Experts Slam UK Minimum Wage Rise as 'Political Manipulation'

Experts Slam UK Minimum Wage Rise as 'Political Manipulation'

While the UK government today announced an increase of 3 percent in the minimum wage, economics experts have claimed the move could indeed hamper job creation and impede UK growth prospects.

Speaking earlier today, Britain’s Business Secretary Vince Cable said that the government approved a rise in the National Minimum Wage to £6.50 per hour, with more than 1 million people set to see their pay rise by as much as £355 a year.

But think-tank experts beg to differ.

Ryan Bourne, of the Institute of Economic Affairs told Breitbart London: “The government cannot just decree what the wage of many low skilled workers should be without consequences for either employment, working hours, non-pay benefits or prices in those industries. 

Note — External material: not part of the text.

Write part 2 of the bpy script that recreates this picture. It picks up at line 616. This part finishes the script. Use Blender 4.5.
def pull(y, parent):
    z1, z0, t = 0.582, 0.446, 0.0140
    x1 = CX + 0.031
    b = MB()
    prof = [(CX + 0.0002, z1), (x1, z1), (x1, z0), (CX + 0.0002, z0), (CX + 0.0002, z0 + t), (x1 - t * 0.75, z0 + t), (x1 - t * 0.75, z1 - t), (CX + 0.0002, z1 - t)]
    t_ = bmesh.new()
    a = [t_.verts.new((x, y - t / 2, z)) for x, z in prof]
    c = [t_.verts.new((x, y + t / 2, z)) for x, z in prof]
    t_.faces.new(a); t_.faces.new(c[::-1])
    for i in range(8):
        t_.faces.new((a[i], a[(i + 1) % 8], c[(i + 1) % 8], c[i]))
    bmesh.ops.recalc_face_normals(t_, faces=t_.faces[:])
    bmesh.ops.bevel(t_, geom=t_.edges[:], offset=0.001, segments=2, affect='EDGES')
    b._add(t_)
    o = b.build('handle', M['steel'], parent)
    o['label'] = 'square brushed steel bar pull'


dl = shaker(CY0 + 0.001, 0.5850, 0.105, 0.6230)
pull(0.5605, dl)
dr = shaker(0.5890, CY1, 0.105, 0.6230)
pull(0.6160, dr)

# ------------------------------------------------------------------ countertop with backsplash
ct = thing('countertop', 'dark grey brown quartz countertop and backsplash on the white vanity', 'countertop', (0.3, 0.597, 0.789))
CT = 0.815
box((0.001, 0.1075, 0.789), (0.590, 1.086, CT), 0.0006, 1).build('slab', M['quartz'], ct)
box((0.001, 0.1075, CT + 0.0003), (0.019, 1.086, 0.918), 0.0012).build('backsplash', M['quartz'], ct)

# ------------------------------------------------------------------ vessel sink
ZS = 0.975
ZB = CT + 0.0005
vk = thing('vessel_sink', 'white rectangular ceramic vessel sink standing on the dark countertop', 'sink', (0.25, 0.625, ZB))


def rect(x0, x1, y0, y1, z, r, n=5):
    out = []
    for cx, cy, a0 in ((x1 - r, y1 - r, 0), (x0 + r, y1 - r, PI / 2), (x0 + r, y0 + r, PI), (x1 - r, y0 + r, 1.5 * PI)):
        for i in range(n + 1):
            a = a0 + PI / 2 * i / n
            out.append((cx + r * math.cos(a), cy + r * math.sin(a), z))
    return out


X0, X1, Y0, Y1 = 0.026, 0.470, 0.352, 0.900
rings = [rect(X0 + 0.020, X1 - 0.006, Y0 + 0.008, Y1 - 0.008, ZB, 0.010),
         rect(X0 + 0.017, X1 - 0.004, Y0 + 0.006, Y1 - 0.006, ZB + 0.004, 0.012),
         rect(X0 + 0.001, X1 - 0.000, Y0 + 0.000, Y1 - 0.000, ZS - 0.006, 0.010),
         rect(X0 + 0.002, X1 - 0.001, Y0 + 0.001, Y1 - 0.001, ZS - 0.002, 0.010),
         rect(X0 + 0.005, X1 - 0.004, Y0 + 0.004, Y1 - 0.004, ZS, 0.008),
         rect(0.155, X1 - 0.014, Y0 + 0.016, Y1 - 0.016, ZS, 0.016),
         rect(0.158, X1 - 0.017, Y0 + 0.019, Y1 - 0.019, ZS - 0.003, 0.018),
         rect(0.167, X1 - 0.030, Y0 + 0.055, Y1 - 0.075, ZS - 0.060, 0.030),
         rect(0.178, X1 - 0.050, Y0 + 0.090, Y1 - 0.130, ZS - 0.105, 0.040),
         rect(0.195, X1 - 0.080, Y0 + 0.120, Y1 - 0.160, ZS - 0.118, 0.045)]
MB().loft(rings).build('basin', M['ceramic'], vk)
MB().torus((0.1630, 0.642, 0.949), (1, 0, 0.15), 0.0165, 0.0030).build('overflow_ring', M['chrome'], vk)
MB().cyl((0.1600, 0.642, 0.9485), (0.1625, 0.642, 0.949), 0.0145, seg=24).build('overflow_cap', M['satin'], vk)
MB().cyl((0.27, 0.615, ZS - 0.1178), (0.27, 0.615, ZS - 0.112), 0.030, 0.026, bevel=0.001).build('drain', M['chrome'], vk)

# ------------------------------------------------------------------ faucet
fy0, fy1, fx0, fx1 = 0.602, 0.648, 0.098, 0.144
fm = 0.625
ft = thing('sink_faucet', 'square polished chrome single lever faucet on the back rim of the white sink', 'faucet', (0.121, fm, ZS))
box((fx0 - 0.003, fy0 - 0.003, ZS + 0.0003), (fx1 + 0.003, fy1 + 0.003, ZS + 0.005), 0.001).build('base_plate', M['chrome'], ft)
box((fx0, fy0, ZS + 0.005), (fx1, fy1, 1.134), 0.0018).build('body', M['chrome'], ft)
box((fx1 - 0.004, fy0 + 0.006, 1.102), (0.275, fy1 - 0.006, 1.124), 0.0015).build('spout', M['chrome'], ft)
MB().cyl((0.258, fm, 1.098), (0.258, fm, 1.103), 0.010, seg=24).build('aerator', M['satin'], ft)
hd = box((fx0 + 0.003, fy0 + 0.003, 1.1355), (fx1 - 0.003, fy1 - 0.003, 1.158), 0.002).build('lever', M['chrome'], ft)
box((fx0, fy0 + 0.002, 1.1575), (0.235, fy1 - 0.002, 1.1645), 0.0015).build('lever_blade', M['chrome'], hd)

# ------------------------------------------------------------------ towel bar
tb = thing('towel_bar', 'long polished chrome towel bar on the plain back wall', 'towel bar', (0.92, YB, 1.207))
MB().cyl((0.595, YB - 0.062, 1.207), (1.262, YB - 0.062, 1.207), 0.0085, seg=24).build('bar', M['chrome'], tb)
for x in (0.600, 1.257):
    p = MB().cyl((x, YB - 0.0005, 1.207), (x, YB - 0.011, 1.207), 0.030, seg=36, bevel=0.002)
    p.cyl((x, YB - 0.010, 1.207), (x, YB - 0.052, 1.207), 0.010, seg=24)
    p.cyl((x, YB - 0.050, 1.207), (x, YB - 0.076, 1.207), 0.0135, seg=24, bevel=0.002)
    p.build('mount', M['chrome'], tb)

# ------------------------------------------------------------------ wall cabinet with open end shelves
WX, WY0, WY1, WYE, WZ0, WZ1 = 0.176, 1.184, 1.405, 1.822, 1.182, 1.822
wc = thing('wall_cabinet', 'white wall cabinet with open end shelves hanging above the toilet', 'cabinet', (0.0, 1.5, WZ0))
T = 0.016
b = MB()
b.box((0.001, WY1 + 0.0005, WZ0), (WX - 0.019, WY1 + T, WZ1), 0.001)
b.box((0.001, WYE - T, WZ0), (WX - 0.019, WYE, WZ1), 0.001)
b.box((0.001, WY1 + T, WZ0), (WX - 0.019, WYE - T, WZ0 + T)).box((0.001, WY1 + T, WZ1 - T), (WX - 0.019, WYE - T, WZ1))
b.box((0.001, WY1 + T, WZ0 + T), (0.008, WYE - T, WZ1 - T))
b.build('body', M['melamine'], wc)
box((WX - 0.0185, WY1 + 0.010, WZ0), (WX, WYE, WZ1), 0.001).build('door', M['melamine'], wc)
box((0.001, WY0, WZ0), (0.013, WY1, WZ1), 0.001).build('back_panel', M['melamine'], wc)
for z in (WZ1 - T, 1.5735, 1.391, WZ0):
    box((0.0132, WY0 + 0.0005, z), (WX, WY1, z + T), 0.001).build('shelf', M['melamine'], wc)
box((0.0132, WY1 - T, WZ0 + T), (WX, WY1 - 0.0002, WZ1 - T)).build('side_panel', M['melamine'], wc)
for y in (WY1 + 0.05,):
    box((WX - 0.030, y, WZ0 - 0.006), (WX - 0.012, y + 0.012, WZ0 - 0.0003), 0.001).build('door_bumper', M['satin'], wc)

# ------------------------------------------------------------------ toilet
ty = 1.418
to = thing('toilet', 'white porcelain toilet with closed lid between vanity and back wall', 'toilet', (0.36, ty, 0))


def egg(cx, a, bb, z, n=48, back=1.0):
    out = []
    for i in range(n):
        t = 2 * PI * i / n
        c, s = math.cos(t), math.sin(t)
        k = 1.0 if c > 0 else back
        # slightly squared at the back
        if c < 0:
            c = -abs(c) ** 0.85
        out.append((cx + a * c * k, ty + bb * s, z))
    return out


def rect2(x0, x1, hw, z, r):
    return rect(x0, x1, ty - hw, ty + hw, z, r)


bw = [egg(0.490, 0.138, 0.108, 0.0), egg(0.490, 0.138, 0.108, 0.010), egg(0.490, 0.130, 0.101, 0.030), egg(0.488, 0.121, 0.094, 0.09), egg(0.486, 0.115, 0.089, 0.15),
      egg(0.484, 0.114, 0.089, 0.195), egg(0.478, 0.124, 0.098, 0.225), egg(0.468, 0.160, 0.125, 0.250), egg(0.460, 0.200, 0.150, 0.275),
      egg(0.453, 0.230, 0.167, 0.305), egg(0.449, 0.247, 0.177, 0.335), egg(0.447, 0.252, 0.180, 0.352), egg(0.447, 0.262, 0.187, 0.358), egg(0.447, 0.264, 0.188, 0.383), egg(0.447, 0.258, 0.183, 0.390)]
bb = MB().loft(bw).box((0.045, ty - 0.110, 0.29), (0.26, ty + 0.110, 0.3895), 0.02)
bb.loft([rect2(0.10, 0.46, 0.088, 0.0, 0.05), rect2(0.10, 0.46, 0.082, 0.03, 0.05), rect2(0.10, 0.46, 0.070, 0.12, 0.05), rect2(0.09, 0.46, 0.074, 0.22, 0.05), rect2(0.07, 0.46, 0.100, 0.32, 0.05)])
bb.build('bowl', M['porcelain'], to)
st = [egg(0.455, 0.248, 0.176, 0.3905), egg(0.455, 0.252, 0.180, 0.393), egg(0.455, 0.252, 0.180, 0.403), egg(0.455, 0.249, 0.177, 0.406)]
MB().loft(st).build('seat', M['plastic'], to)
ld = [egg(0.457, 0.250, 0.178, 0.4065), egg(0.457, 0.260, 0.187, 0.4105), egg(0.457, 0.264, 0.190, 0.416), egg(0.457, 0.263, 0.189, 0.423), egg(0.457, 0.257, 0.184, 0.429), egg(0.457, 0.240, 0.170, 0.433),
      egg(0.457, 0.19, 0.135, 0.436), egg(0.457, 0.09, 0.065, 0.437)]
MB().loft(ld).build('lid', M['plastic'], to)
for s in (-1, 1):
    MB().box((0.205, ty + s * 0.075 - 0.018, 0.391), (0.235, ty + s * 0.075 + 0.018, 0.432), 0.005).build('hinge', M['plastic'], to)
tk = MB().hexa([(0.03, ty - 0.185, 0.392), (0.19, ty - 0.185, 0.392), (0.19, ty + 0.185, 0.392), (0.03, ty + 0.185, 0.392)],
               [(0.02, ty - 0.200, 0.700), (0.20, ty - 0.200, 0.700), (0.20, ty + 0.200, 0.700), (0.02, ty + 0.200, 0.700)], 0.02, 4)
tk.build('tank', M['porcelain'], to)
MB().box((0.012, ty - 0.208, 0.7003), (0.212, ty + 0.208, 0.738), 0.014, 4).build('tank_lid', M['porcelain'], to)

“Its own estimates of the effect of increasing the minimum wage is for a small negative effect on employment. This 3 per cent increase in the minimum wage will especially harm those unskilled workers looking to get a first employment opportunity, which allows them on-the-job learning and experience. 

“The one saving grace is that the government ignored those calling for much higher, more damaging increases, which could have proved disastrous at a time of high long-term and youth unemployment”.

Sam Bowman of the Adam Smith Institute wrote in January, “One way to actually help low-income workers would be to raise the income tax and National Insurance threshold to the current minimum wage level, which would give these workers a take-home pay equivalent to a minimum wage. That would require spending cuts or tax rises elsewhere, but it would be a responsible and effective way to improve the lot of the working poor that would carry none of the unemployment risks that this minimum wage increase does – in fact, it would create jobs.”

A paper published in January by the Bow Group, Britain’s oldest Conservative think-tank, warned against a rise in the minimum wage, claiming that “George Osborne and the government are artificially manipulating the economy for political gains in the run up to 2015, to the detriment of its medium to long-term development”.

Bow Group Chairman Ben Harris Quinney told Breitbart London: “It is an inescapable economic reality that Imposing and increasing a national minimum wage restricts small business growth and increases unemployment. 

“The government should be looking to Germany and Austria, where the absence of a minimum wage has contributed to the Eurozone’s lowest rates of youth unemployment at 7.9 percent and 8.7 percent respectively. 

“We should not be further hamstringing the prospects of our youth or small businesses, but should instead focus on improving the provision of vocational education in the UK and improving the UK’s competitiveness internationally. This is the only way to secure a long term recovery and rebalance the economy, and this goal should be above short-term populism and political manipulation”.